The more I learn about the Twelve Days of Christmas, the more disturbing it all becomes.
Day #5 is as unsettling, possibly more so, than the Day #4 celebration of Herod's infant death knell. The fifth day of Christmas is a celebration (if that's what it can be called) commemorating the brutal, hideously horrifying murder of the archbishop of Canterbury, Thomas Becket.
On December 29, 1170, four knights attacked Becket in Canterbury Cathedral after a lot of pompous bullshit about pretending to haul the archbishop back to King Henry II to explain himself for upholding the laws of the church. According to an eye witness, aptly named Grimm, the knights sliced off several top portions of Becket's head until his brains were displayed, then stomped on his neck as he lay prone on the floor, ensuring that his gray matter would spill onto the cathedral floor.
Oh, joy! Another happy occasion to celebrate. Huzzah!

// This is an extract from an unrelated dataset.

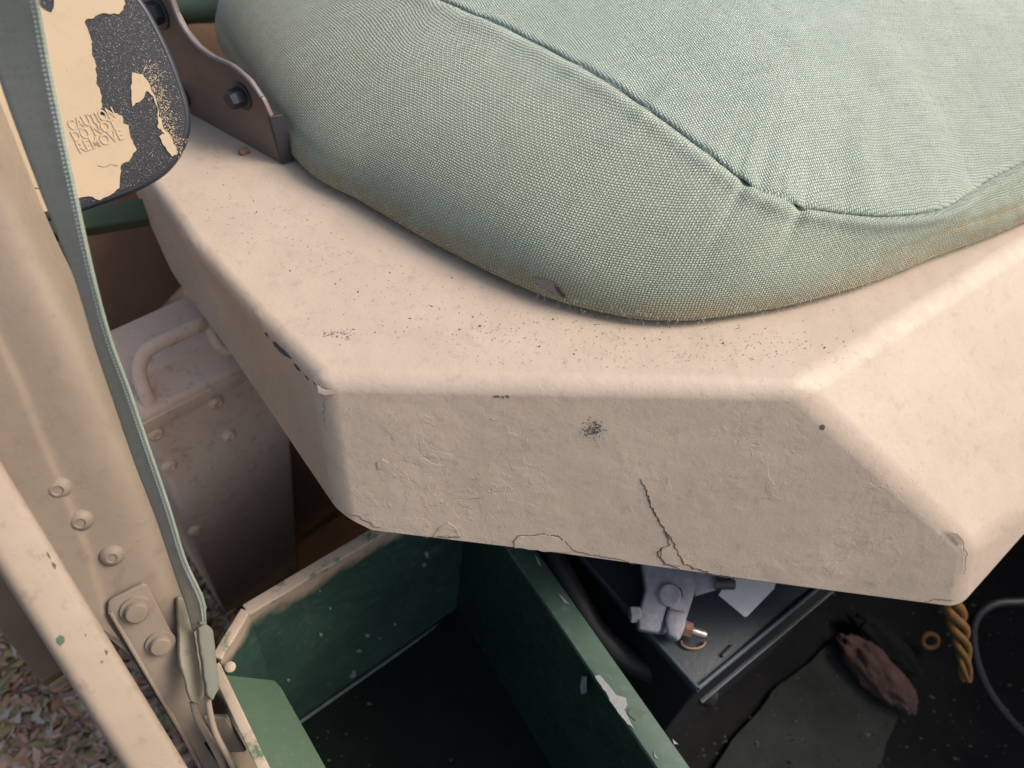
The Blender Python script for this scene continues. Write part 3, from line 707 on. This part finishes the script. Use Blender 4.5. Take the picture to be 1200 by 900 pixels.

Two hundred years later a guy named Chaucer wrote about pilgrims on their way to Canterbury because, apparently after the gruesome murder, Becket was canonized and the king said, "Oh, my bad!" and the murderous knights fled to Scotland ... or some other semi-sympathetic place. In a cruel, or perhaps cool, twist of fate, Chaucer never completed writing his tales about the famous shrine, cut short (pardon the pun) by death, much like his muse, Becket.
Anyway, today I will quote the first 18 lines of the General Prologue from The Canterbury Tales in Middle English because, surprise, I can. (Thank you, Professor Branca and my hapless mates at Merrimack College.) Perhaps I shall also feast on fowl and veggies, and sip lots of wine. I'll skip the modern-day dessert, though, which is a little out of my comfort zone for tact: sword and miter sugar cookies, as if the horrid death throes are sweet and yummy. Of course, the recipe I find says, "Easy to make!" Sure, as easy as lobbing off a few layers of skull with a broad and tidily sharpened sword.
Happy, happy day, everyone. Happy Fifth Day of Christmas to us all!